In the NHL's October proposal, where they first introduced this idea, the Assigning Club is permitted to retain up to 50% (or $3M) of a single player's Cap charge per year, along with the obligation to reimburse the Assigned Club for an equal % (or amount) of that player's actual salary obligation per year.

Quote:
Originally Posted by Clause
In the context of Player Trades, participating Clubs will be permitted to allocate Cap charges and related salary payment obligations between them, subject to specified parameters. Specifically, Clubs may agree to retain, for each of the remaining years of the Player's SPC, no more than the lesser of: (i) $3 million of a particular SPC's Cap charge or (ii) 50 percent of the SPC's AAV ("Retained Salary Transaction"). In any Retained Salary Transaction, salary obligations as between Clubs would be allocated on the same percentage basis as Cap charges are being allocated. So, for instance, if an assigning Club agrees to retain 30% of an SPC's Cap charge over the balance of its term, it will also retain an obligation to reimburse the acquiring Club 30% of the Player's contractual compensation in each of the remaining years of the contract. A Club may not have more than two (2) contracts as to which Cap charges have been allocated between Clubs in a Player Trade, and no more than $5 million in allocated Cap charges in the aggregate in any one season.
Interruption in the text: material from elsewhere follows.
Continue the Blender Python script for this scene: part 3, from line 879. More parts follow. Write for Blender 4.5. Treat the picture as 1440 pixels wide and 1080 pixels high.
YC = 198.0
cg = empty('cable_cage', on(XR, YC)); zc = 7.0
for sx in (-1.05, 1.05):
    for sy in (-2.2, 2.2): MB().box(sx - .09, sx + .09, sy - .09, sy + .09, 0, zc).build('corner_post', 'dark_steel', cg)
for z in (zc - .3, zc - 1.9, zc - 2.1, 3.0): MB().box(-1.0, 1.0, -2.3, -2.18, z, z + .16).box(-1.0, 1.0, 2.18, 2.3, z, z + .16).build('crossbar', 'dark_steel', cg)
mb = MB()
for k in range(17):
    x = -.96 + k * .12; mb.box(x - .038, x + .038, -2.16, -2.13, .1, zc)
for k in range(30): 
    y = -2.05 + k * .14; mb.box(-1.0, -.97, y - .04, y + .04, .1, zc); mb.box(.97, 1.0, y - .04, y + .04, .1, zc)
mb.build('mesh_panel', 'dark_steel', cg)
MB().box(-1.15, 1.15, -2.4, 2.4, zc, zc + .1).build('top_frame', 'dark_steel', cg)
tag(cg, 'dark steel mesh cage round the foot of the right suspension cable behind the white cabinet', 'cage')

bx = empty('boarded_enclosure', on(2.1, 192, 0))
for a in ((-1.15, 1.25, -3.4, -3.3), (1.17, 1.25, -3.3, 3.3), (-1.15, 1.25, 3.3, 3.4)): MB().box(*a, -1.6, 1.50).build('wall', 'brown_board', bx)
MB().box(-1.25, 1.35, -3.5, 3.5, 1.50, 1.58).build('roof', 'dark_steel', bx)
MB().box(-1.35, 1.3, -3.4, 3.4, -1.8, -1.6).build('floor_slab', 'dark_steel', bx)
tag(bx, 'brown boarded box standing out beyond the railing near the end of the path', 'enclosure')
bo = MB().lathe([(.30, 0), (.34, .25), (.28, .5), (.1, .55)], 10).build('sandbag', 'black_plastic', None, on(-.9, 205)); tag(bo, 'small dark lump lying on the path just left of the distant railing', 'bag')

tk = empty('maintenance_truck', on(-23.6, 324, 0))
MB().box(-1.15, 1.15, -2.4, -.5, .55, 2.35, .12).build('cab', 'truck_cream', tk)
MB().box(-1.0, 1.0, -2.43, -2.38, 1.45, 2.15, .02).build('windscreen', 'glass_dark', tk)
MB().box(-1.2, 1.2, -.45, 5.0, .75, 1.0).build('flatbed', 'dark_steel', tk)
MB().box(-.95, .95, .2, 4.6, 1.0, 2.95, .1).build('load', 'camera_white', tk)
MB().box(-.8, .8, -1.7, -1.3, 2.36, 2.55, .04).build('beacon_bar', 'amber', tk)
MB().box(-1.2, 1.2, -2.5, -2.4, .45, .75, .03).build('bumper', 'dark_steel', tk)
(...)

http://www.nhl.com/ice/news.htm?id=643570

Quote:
Originally Posted by Explanation
Finally, we propose that to facilitate more trades and create increased flexibility in managing Cap Room, Clubs be allowed to allocate portions of a contract's Cap charge (and related salary obligations) in the context of a Player Trade. This will facilitate additional Player movement and trades between teams as they manage their respective Caps and Payroll Range obligations.